►
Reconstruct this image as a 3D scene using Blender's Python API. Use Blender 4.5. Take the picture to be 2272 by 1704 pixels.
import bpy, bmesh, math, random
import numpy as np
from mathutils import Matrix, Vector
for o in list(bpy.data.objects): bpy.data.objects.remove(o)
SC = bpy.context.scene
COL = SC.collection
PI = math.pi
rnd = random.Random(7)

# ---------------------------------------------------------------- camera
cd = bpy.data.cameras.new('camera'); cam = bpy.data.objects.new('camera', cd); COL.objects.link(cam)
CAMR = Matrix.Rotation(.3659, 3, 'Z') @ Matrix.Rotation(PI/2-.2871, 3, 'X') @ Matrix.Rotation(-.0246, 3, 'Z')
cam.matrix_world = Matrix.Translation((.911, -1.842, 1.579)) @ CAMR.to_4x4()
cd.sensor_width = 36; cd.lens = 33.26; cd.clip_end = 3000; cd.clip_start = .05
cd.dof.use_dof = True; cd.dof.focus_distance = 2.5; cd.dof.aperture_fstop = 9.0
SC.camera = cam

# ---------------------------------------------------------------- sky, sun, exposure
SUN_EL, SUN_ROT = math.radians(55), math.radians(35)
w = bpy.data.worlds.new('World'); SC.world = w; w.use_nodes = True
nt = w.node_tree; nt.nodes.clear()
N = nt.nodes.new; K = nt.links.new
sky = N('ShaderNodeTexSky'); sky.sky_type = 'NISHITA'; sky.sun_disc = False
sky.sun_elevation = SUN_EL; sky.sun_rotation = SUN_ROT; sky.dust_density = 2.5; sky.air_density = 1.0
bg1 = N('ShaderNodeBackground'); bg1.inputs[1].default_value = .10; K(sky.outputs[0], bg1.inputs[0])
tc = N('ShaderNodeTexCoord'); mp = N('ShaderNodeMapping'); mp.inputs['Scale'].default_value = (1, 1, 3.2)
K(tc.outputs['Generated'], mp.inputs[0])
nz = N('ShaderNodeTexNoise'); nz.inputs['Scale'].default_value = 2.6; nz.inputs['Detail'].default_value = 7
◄
## EXERCISE INSTRUCTIONS
Reproduce the listing above word for word.

## RESULT
Reconstruct this image as a 3D scene using Blender's Python API. Use Blender 4.5. Take the picture to be 2272 by 1704 pixels.
import bpy, bmesh, math, random
import numpy as np
from mathutils import Matrix, Vector
for o in list(bpy.data.objects): bpy.data.objects.remove(o)
SC = bpy.context.scene
COL = SC.collection
PI = math.pi
rnd = random.Random(7)

# ---------------------------------------------------------------- camera
cd = bpy.data.cameras.new('camera'); cam = bpy.data.objects.new('camera', cd); COL.objects.link(cam)
CAMR = Matrix.Rotation(.3659, 3, 'Z') @ Matrix.Rotation(PI/2-.2871, 3, 'X') @ Matrix.Rotation(-.0246, 3, 'Z')
cam.matrix_world = Matrix.Translation((.911, -1.842, 1.579)) @ CAMR.to_4x4()
cd.sensor_width = 36; cd.lens = 33.26; cd.clip_end = 3000; cd.clip_start = .05
cd.dof.use_dof = True; cd.dof.focus_distance = 2.5; cd.dof.aperture_fstop = 9.0
SC.camera = cam

# ---------------------------------------------------------------- sky, sun, exposure
SUN_EL, SUN_ROT = math.radians(55), math.radians(35)
w = bpy.data.worlds.new('World'); SC.world = w; w.use_nodes = True
nt = w.node_tree; nt.nodes.clear()
N = nt.nodes.new; K = nt.links.new
sky = N('ShaderNodeTexSky'); sky.sky_type = 'NISHITA'; sky.sun_disc = False
sky.sun_elevation = SUN_EL; sky.sun_rotation = SUN_ROT; sky.dust_density = 2.5; sky.air_density = 1.0
bg1 = N('ShaderNodeBackground'); bg1.inputs[1].default_value = .10; K(sky.outputs[0], bg1.inputs[0])
tc = N('ShaderNodeTexCoord'); mp = N('ShaderNodeMapping'); mp.inputs['Scale'].default_value = (1, 1, 3.2)
K(tc.outputs['Generated'], mp.inputs[0])
nz = N('ShaderNodeTexNoise'); nz.inputs['Scale'].default_value = 2.6; nz.inputs['Detail'].default_value = 7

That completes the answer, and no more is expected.